In 2015, as Onwuachi began preparing for his own restaurant opening, he secured a spot on Bravo TV’s reality cooking show Top Chef, where he came in sixth place. He opened Shaw Bijou in Washington, DC, in 2016, but the restaurant received mixed reviews, suffered management problems, and closed a few months later. In 2017, Onwuachi was hired to open a restaurant in DC that centered on Afro-Caribbean cuisine. Kith/Kin received positive reviews. Onwuachi resigned in 2020 to open his own restaurant. His dream was realized in 2022. Tatiana—named after his sister—focuses on telling Onwuachi’s unique story and has received many accolades.

Onwuachi was named Esquire’s 2019 Chef of the Year and was one of Food & Wine’s Best New Chefs. Also in 2019, he was named “Best New Chef of the Year” by the James Beard Foundation. Onwuachi later served as a guest judge on Top Chef, where he assisted the chef contestants in visiting restaurants featuring menus from the West African diaspora, encouraging them to tell their stories through the cuisine. In 2021, Onwuachi was appointed Food & Wine Magazine’s executive producer. He published a second book with Joshua David Stein, titled My America: Recipes from a Young Black Chef (2022); it was named Best Book of the Year by Bon Appetit. The San Francisco Chronicle called Onwuachi “the most important chef in America” (Phillips, Justin. “Why Kwame Onwuachi Is the Most Important Chef in America.” San Francisco Chronicle, 18 May 2019).

Joshua David Stein

Joshua David Stein is an author, editor, and journalist who has written, edited, and co-authored many books, including Food & Beer, Where Chefs Eat, The Nom Wah Cookbook, Can I Eat That?, What’s Cooking?, The Ball Book, and many others.
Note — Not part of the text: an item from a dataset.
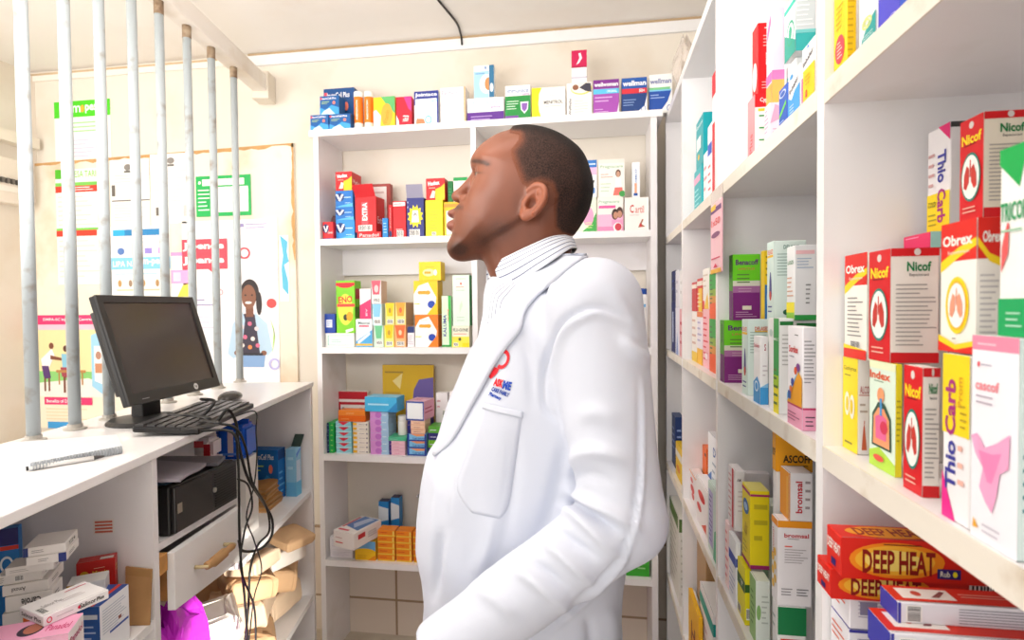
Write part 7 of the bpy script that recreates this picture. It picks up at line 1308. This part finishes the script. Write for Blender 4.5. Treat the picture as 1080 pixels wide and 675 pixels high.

Stein worked for The Village Voice and the New York Observer as a food critic. Stein hosts The Fatherly Podcast and served as editor-in-chief for the online magazine Fatherly. In 2020, Stein wrote To Me, He Was Just Dad: Stories of Growing Up with Famous Fathers, a compilation of first-person accounts of living with famous paternal figures.

Jewel Robinson

Jewel Robinson is the mother of Kwame Onwuachi. Robinson’s father was Creole and had a small bar in Beaumont, Texas, where Black Texans could meet and eat together in safety. Jewel was named after her grandmother, who owned two bars with Jewel’s grandfather, Floyd. In Notes From a Young Black Chef, Onwuachi explains that Jewel filled his childhood home with delicious food and laughter. She started a successful catering company marketed toward Black elites and anyone seeking high quality Southern cuisine. Onwuachi describes his mother as charming and lively.

Onwuachi’s memoir reveals Jewel to have been instrumental in helping her son develop his catering business and in motivating him to pursue his dreams. She taught him to work hard and fight for what he wanted. Onwuachi credits her with instilling in him a love of food and tenacity of spirit.

Patrick Onwuachi

Patrick Onwuachi is Kwame Onwuachi’s father and a complicated figure in the chef’s life. Patrick’s father was an academic who brought his son to Nigeria in 1973 when Patrick was 12 years old. An exacting architect, Patrick instilled in his own son an obsession for excellence and precision. Patrick also brought the flavors of West Africa into Kwame’s childhood home. The chef recalls his father’s love for the Nigerian egusi stew and fufu. However, Patrick also physically and verbally abused his son and held him to impossible standards. He installed a chart in his home where he would mark Kwame’s infractions with an “X.” Kwame received an “X” for mistakes such as writing a “K” improperly or not lining his equal signs up properly on a math paper. After a certain number of infractions, Patrick beat Kwame with a leather whip purchased in Africa. Although Onwuachi credits his father with indirectly introducing him to much of the cuisine he loves, Patrick largely serves as a negative example of Anger and Power in the memoir—one against which Onwuachi cultivates his own style of leadership.

Granddad

In Notes From a Young Black Chef, Kwame Onwuachi refers to his paternal grandfather as Granddad. His grandfather’s name is the same as his father’s—Patrick Onwuachi. Kwame’s choice to refer to his grandfather as merely “Granddad” may help readers avoid confusion, but it also signals the very different roles the two men played in Onwuachi’s life. The senior Patrick Onwuachi was an academic who moved from Africa to the United States at age 25. From the 1950s through the 1970s, Onwuachi was an important figure in the civil rights and Pan-African movements and taught at Howard and Fisk Universities. Onwuachi returned to Africa later and lived as an elder in a community in Nigeria. From ages 10 to 12, Kwame lived in Africa with his grandfather and learned about his heritage and culture. Incorporating these traditions into his cooking would become a defining feature of Onwuachi’s career.